> _Directions_: Only one span of the listing below is wanted: the lines from the one with "The Blender Python" through the one with "M['gravel'] = gravel_mat()", reproduced exactly, both ends kept.

> _Available records_:
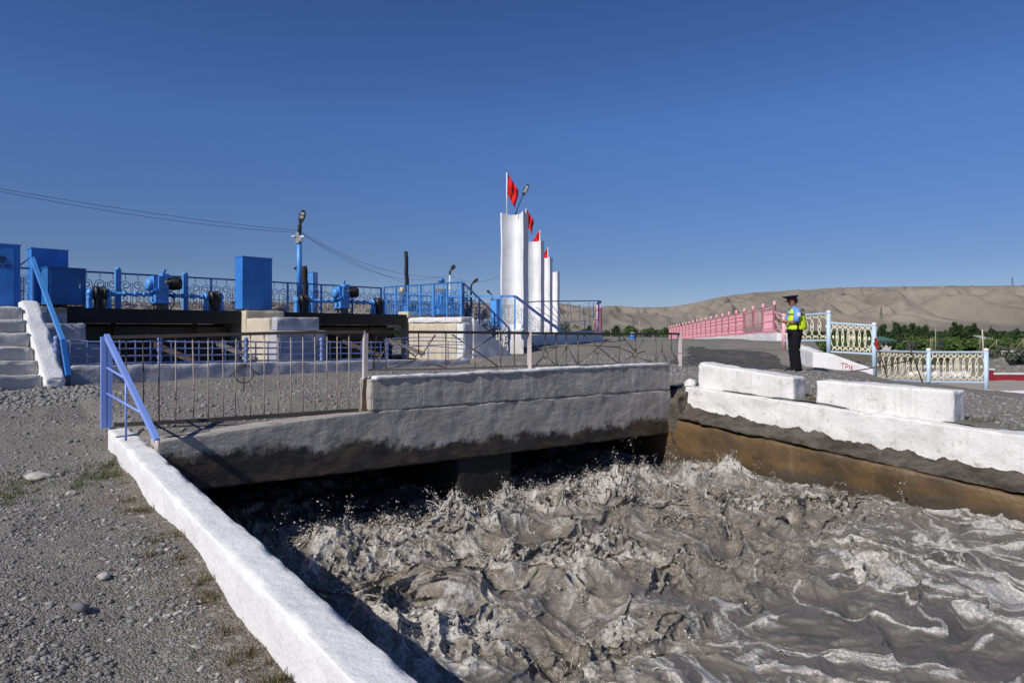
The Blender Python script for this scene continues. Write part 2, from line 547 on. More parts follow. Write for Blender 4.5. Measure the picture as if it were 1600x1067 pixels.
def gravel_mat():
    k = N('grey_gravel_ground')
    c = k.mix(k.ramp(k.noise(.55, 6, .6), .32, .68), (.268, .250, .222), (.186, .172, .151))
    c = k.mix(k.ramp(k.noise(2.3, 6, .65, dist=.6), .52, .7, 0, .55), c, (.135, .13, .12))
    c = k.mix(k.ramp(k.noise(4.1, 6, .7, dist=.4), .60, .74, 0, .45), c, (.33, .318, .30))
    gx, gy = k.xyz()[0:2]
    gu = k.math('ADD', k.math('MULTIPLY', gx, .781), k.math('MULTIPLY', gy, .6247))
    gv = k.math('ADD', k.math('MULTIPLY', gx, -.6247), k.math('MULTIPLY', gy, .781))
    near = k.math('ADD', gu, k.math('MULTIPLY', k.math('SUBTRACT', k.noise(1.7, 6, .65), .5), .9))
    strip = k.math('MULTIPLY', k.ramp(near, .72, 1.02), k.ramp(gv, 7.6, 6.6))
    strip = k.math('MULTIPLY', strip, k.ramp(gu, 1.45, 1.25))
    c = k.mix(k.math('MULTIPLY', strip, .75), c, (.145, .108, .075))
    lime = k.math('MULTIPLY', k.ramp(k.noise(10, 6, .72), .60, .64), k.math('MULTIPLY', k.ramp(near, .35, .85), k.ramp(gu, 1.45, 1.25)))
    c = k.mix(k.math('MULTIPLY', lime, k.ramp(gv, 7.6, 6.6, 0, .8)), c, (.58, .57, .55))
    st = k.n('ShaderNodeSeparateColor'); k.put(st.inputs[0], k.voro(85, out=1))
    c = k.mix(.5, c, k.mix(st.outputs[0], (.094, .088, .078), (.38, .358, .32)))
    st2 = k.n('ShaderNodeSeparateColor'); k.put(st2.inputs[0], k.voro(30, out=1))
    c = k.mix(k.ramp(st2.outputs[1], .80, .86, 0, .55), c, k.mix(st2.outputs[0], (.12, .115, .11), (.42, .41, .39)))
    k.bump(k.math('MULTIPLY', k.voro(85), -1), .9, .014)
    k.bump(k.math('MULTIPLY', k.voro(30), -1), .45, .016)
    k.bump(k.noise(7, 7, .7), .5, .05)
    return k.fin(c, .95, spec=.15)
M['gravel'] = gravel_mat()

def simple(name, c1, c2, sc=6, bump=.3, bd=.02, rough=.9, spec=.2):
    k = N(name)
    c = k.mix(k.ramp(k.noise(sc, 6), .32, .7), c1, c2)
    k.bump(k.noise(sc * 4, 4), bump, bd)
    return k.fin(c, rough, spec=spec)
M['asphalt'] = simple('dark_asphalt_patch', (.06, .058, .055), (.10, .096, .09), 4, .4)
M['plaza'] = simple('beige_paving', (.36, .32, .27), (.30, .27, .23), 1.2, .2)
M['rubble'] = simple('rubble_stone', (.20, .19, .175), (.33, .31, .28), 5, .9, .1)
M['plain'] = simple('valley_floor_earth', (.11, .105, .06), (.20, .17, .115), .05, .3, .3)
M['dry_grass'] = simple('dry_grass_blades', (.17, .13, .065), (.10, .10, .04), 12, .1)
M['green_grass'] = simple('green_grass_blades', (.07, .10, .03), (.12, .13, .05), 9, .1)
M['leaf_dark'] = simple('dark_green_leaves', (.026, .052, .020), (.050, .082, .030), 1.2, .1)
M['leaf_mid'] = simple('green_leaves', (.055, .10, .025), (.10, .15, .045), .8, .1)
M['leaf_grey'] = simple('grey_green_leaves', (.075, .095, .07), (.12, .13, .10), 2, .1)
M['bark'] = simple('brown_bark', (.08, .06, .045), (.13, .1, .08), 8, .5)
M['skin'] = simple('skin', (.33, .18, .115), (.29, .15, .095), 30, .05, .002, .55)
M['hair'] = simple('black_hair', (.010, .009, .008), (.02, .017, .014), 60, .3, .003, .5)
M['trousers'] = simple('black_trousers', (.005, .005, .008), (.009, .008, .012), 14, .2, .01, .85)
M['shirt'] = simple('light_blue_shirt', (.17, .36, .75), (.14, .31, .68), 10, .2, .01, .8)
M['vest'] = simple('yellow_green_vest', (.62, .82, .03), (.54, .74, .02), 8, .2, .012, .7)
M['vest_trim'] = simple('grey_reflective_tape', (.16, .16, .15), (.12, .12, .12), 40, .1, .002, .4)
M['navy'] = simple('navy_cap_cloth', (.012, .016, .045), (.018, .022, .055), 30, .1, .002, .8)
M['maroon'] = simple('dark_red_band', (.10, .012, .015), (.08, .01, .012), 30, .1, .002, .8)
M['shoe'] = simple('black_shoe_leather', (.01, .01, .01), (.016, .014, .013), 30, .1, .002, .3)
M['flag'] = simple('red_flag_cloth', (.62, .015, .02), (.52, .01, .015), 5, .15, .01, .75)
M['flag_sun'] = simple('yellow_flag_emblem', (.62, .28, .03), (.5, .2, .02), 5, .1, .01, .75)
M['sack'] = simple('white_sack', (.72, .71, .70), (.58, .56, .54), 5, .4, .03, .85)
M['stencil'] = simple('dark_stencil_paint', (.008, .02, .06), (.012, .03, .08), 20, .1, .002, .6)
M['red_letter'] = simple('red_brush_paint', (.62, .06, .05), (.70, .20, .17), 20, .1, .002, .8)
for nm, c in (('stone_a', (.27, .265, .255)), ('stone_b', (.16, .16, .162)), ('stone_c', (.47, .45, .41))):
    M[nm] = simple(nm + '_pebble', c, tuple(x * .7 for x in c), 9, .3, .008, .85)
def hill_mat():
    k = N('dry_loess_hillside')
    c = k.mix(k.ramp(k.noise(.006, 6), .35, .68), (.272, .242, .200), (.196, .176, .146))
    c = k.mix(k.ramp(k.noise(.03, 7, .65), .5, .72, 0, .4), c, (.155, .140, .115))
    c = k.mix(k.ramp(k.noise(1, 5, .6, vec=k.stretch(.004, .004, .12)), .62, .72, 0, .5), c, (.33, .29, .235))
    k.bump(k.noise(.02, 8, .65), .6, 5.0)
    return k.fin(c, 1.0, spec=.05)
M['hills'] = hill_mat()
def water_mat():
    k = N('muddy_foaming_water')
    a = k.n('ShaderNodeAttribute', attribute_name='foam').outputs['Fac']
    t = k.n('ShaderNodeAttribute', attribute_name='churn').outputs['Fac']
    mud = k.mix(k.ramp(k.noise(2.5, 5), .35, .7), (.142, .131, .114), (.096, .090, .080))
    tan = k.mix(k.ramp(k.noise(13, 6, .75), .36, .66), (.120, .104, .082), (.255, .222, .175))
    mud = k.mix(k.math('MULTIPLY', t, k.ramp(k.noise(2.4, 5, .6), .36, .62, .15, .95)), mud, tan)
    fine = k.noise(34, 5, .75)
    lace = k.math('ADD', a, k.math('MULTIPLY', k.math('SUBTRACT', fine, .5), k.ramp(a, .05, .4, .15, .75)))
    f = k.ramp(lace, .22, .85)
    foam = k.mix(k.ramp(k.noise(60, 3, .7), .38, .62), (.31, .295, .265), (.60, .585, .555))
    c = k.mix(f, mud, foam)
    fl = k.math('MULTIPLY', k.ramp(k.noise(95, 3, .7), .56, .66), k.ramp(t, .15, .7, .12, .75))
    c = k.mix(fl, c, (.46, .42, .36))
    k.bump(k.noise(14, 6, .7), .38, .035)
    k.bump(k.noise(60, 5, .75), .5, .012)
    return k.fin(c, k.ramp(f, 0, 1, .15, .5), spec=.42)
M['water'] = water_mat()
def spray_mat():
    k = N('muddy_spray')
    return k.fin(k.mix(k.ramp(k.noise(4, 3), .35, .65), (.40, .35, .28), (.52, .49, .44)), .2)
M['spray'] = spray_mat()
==
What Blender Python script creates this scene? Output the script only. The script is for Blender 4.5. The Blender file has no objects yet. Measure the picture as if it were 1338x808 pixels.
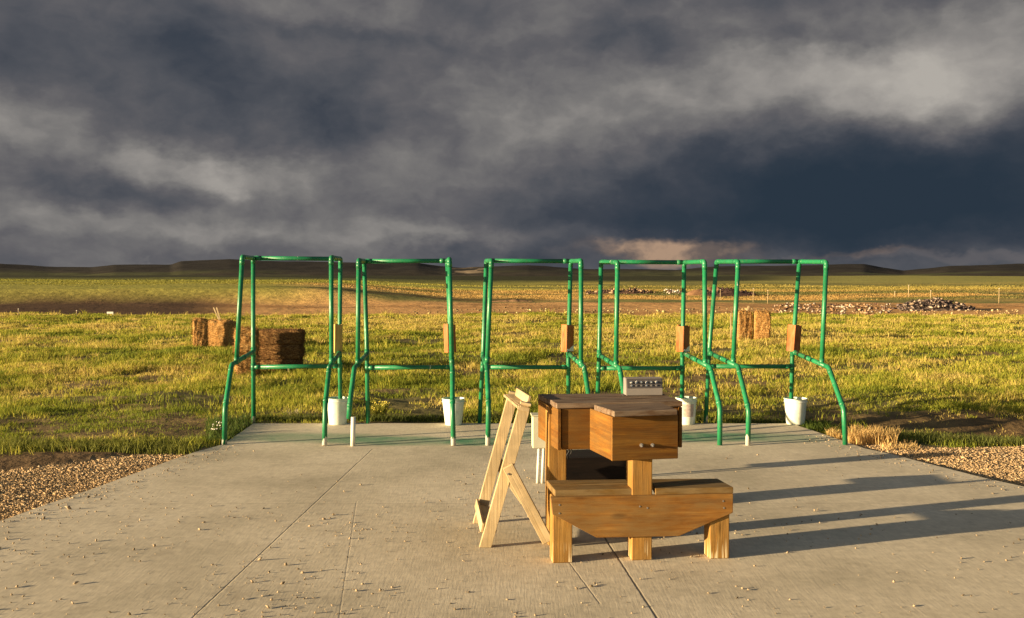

> _Output_:
The Blender Python script for this scene continues. Write part 2, from line 547 on. More parts follow. Write for Blender 4.5. Measure the picture as if it were 1600x1067 pixels.
def gravel_mat():
    k = N('grey_gravel_ground')
    c = k.mix(k.ramp(k.noise(.55, 6, .6), .32, .68), (.268, .250, .222), (.186, .172, .151))
    c = k.mix(k.ramp(k.noise(2.3, 6, .65, dist=.6), .52, .7, 0, .55), c, (.135, .13, .12))
    c = k.mix(k.ramp(k.noise(4.1, 6, .7, dist=.4), .60, .74, 0, .45), c, (.33, .318, .30))
    gx, gy = k.xyz()[0:2]
    gu = k.math('ADD', k.math('MULTIPLY', gx, .781), k.math('MULTIPLY', gy, .6247))
    gv = k.math('ADD', k.math('MULTIPLY', gx, -.6247), k.math('MULTIPLY', gy, .781))
    near = k.math('ADD', gu, k.math('MULTIPLY', k.math('SUBTRACT', k.noise(1.7, 6, .65), .5), .9))
    strip = k.math('MULTIPLY', k.ramp(near, .72, 1.02), k.ramp(gv, 7.6, 6.6))
    strip = k.math('MULTIPLY', strip, k.ramp(gu, 1.45, 1.25))
    c = k.mix(k.math('MULTIPLY', strip, .75), c, (.145, .108, .075))
    lime = k.math('MULTIPLY', k.ramp(k.noise(10, 6, .72), .60, .64), k.math('MULTIPLY', k.ramp(near, .35, .85), k.ramp(gu, 1.45, 1.25)))
    c = k.mix(k.math('MULTIPLY', lime, k.ramp(gv, 7.6, 6.6, 0, .8)), c, (.58, .57, .55))
    st = k.n('ShaderNodeSeparateColor'); k.put(st.inputs[0], k.voro(85, out=1))
    c = k.mix(.5, c, k.mix(st.outputs[0], (.094, .088, .078), (.38, .358, .32)))
    st2 = k.n('ShaderNodeSeparateColor'); k.put(st2.inputs[0], k.voro(30, out=1))
    c = k.mix(k.ramp(st2.outputs[1], .80, .86, 0, .55), c, k.mix(st2.outputs[0], (.12, .115, .11), (.42, .41, .39)))
    k.bump(k.math('MULTIPLY', k.voro(85), -1), .9, .014)
    k.bump(k.math('MULTIPLY', k.voro(30), -1), .45, .016)
    k.bump(k.noise(7, 7, .7), .5, .05)
    return k.fin(c, .95, spec=.15)
M['gravel'] = gravel_mat()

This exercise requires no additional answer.